La fiesta de quince se avecina. La hija se prueba el vestido que va a usar en esa noche: es de un azul parecido al de ciertos cielos y contrasta inexorablemente con la extrema sencillez de las cosas del hogar familiar, regido por esa forma singular de la humildad que consiste en una total medianía. La madre se echa en la cama para mejor contemplar a la hija. Su felicidad de ese momento es anticipo de la felicidad de la fiesta que vendrá. La madre sueña con esa fiesta (el vestido es resto diurno, pero al revés: no es huella sino anuncio) y se pone a cantar un vals, un vals como el que en la fiesta de sus quince va a poder bailar la hija.
¿En qué realidad sucede esto? No lo sé, yo lo vi suceder en el cine. Es una escena de La tercera orilla, la película de Celina Murga que se está dando ahora mismo. Es ahí donde la madre canta un vals, canta uno de los famosos valses de Johann Strauss. Es decir que sueña en grande, tal vez sueña lo que ella misma alguna vez vio en el cine. Por fin llega la noche de esa esperada fiesta de quince. Se lleva a cabo en una canchita del club del pueblo decorada con luces y telas para darle lo más posible el aspecto de un salón. La madre y la hija lucen arregladísimas (una tragedia de padre e hijo va pasando mientras tanto por debajo), hasta que el momento culminante llega: el momento de bailar el vals.

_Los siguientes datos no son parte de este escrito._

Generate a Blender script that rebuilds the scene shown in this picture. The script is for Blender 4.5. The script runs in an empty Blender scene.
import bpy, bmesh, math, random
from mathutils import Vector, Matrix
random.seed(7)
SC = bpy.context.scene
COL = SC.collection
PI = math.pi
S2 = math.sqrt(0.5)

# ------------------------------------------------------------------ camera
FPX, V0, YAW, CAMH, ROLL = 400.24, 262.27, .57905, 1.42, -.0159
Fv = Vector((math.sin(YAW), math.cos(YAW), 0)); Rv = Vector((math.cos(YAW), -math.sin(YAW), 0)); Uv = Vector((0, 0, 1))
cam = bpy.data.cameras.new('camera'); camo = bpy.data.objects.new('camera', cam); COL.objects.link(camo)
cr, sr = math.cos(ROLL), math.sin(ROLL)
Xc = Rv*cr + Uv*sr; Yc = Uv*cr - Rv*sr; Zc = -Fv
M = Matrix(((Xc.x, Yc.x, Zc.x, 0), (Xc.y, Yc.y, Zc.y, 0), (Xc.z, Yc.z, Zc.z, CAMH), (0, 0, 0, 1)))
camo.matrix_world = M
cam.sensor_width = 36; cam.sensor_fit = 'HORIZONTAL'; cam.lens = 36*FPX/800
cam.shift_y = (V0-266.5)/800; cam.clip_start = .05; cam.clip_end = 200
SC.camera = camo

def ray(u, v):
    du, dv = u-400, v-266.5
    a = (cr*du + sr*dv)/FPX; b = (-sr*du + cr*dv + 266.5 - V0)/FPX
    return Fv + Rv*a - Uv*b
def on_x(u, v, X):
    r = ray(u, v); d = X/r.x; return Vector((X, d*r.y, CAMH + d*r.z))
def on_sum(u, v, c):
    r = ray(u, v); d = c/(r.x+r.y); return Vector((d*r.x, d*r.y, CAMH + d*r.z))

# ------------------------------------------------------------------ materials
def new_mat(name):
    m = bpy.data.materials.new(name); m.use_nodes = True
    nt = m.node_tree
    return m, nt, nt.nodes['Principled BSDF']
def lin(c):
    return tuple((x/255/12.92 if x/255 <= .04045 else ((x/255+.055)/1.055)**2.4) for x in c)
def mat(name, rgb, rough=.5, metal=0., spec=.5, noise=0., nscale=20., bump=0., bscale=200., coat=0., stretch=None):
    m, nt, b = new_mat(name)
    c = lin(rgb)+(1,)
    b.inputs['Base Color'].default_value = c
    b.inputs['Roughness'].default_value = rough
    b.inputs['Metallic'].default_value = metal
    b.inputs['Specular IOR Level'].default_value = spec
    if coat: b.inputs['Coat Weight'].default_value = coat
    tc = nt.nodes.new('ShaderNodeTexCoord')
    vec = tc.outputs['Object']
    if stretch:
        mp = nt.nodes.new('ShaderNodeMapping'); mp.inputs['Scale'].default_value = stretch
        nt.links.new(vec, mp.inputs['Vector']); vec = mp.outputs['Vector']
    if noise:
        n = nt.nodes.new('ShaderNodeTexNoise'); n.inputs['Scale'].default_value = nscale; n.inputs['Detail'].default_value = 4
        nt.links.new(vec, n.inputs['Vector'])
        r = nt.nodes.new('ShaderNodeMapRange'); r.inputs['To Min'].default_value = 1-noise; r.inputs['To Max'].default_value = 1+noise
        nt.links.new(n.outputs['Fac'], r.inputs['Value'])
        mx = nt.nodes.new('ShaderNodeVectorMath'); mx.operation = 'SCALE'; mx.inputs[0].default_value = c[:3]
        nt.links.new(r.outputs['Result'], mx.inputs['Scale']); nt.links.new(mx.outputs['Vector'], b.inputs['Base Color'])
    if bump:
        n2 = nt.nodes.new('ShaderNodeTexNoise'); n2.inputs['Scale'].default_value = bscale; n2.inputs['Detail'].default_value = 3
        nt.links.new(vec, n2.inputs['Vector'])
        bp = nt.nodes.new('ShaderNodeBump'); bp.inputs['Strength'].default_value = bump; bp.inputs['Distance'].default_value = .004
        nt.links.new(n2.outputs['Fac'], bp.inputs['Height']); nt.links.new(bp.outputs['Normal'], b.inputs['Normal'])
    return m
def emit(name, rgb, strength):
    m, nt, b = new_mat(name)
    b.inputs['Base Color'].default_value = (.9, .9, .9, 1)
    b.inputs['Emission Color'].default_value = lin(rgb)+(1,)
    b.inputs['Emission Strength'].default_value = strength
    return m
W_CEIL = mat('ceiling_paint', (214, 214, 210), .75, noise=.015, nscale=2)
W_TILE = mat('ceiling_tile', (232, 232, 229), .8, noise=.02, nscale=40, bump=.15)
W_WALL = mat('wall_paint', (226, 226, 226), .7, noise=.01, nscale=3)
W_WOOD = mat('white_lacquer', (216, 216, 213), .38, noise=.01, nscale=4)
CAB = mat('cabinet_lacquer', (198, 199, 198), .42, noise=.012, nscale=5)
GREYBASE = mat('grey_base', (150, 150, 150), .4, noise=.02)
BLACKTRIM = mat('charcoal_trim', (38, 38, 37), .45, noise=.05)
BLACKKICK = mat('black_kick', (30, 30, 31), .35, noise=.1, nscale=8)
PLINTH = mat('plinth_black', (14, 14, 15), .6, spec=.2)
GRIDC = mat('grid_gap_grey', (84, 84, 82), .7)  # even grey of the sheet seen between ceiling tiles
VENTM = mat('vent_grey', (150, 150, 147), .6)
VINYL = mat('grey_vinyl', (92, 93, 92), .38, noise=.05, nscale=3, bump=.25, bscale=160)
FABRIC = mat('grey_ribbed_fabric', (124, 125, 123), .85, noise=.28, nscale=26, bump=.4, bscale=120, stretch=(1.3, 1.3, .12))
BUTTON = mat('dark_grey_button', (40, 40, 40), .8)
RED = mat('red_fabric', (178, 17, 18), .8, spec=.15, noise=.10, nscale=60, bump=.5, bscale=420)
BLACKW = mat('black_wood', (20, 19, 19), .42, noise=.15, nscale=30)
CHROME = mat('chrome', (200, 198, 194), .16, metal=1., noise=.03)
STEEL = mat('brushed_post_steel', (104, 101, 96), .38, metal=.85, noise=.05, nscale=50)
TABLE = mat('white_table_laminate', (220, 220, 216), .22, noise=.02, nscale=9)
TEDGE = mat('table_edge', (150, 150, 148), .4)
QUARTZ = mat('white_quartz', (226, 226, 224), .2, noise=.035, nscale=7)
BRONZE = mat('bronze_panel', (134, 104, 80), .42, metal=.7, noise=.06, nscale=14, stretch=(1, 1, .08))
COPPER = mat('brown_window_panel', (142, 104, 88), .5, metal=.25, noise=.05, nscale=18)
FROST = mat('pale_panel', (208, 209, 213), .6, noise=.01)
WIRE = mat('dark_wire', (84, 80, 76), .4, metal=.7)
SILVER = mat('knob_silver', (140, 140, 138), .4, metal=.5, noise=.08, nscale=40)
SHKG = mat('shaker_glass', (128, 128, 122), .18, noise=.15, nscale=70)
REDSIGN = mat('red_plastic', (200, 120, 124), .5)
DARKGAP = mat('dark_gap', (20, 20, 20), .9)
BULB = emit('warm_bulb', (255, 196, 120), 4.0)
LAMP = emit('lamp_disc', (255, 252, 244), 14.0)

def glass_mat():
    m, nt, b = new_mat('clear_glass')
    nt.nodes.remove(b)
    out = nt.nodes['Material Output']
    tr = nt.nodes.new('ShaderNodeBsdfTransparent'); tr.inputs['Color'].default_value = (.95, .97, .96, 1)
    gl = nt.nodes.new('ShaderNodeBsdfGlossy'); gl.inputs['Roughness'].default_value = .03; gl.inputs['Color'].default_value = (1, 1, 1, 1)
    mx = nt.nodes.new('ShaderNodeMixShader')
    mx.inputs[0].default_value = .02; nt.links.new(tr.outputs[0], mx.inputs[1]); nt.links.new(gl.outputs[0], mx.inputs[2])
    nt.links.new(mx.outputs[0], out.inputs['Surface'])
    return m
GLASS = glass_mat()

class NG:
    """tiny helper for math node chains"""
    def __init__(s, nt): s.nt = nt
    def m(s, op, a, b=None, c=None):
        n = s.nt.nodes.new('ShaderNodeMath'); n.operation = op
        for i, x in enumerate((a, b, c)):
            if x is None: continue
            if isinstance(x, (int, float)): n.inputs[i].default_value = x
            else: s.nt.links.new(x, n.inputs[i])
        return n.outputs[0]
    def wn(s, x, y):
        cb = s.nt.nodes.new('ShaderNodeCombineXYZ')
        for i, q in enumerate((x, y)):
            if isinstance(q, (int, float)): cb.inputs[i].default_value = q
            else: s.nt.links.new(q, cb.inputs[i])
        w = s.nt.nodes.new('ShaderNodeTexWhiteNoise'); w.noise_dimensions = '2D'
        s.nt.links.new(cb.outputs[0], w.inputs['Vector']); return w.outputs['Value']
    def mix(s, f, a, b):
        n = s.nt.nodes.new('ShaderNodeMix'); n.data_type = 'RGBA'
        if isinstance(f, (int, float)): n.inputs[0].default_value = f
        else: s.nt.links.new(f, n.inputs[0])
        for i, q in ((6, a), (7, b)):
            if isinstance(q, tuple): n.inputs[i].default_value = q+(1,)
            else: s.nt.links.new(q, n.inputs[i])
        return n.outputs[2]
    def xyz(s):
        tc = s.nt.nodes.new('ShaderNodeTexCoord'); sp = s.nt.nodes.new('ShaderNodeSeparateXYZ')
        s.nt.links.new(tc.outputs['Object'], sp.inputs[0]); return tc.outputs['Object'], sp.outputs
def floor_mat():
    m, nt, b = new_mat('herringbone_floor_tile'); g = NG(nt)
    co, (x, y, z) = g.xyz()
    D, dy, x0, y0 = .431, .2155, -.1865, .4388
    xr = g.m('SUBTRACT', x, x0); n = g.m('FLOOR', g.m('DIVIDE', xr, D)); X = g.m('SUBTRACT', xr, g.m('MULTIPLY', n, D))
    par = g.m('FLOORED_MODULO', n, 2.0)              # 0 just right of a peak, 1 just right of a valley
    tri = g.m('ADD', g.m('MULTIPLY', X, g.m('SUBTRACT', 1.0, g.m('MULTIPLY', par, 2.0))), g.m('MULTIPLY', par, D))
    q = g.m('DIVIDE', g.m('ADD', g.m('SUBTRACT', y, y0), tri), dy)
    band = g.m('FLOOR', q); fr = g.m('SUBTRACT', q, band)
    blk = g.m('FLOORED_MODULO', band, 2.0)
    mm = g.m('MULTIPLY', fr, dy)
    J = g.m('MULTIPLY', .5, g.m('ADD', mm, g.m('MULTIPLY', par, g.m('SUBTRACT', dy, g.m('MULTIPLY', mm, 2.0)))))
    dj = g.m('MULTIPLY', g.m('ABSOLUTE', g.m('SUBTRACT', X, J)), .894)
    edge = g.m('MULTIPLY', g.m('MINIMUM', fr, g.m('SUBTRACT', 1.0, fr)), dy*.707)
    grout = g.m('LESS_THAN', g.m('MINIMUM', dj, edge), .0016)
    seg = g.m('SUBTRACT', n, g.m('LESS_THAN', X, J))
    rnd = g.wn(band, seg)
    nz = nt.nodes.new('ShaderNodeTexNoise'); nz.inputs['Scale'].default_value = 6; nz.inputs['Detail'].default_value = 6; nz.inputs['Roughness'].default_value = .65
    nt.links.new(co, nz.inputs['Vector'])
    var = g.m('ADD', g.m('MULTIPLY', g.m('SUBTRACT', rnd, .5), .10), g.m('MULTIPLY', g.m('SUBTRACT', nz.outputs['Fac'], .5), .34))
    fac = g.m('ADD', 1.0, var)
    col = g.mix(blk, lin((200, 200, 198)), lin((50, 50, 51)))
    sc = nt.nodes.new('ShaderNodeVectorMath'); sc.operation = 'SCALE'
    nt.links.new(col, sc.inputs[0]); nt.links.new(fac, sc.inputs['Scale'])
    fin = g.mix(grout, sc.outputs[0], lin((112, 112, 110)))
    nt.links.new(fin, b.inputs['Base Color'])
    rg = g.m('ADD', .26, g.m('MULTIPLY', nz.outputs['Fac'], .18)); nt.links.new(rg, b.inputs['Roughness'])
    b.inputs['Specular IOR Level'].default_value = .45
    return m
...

Sin embargo, en los parlantes, no es Johann Strauss lo que suena: no es una gran orquesta ni es Viena. Es la orquesta de Juan D’Arienzo tocando un valsecito muy nuestro. En el paso del sueño a la concreción, solamente la idea del vals perdura; lo demás, ha cambiado todo. Pero el sueño fue netamente popular y su concreción posterior no lo es menos. El sueño (la madre, en la cama, sueña despierta) remite a lo que, desde su punto de vista al menos, se presiente como sublime; a la hora de bailar, no obstante, de enlazarse y empezar a dar los pasitos laterales de rigor, lo sublime es relegado; para la baldosa rugosa del piso del club, tanto mejor resulta El rey del compás.
No es que la realidad de los hechos haya venido a traicionar lo soñado, no es que lo haya disminuido, tampoco lo ha defraudado. El sueño popular fue perfecto como sueño, y eso supuso a Johann Strauss (tarareado). Luego ese sueño, hecho realidad, no dejó de ser perfecto; para serlo, sin embargo, debió deslizarse hacia Juan D’Arienzo: concretarse en una realidad popular. Como si hubiese en todo eso la sabiduría de un desacople necesario: el proyecto y su ejecución tienen por necesidad que discordar, la fantasía más cabal es la que no espera verse consumada bajo un criterio de reproducción absoluta.
En los días posteriores, no dejo de darle vueltas al tema. Y lo cierto es que sigue ahí, rondando en lo que pienso, cuando, para mi suerte, me pongo a leer el Romance de la negra rubia de Gabriela Cabezón Cámara. Pocas veces la literatura ha contado con tanta verdad y tan desde adentro la crudeza de la realidad social de los más postergados, los marginados, los sumergidos, los destratados. Pero, como no se trata de realismo llano, sino del lenguaje y sus formas, de crear voces y mundos, la novela se hunde en los materiales de esa realidad para plasmar el proceso en que, con esos materiales, se va pudiendo elaborar un mito. Luego, lo que hace no es estudiar ese mito, tampoco examinarlo, tampoco denunciarlo; lo que hace es narrar su producción y, al mismo tiempo, en parte al menos, producirlo ella misma. De la violencia de toda postergación social se pasa a una violencia manifiesta y declarada, al servicio de la represión; esa violencia suscita resistencia y sacrificio; esa resistencia y ese sacrificio motivan un prestigio; de ese prestigio va a ir surgiendo toda una mitología.
Los dos movimientos, el de la película de Celina Murga y el de la novela de Cabezón Cámara, se unieron en mí en una sola secuencia de lo popular (aunque se trata de dos inflexiones, dos registros de lo popular visiblemente distintos). Veo primero la conversión de un sueño en realidad, leo después la conversión de la realidad en mito. Son cuestiones que voy tratando de entender un poco mejor, para entender un poco mejor algunas de las cosas que pasan.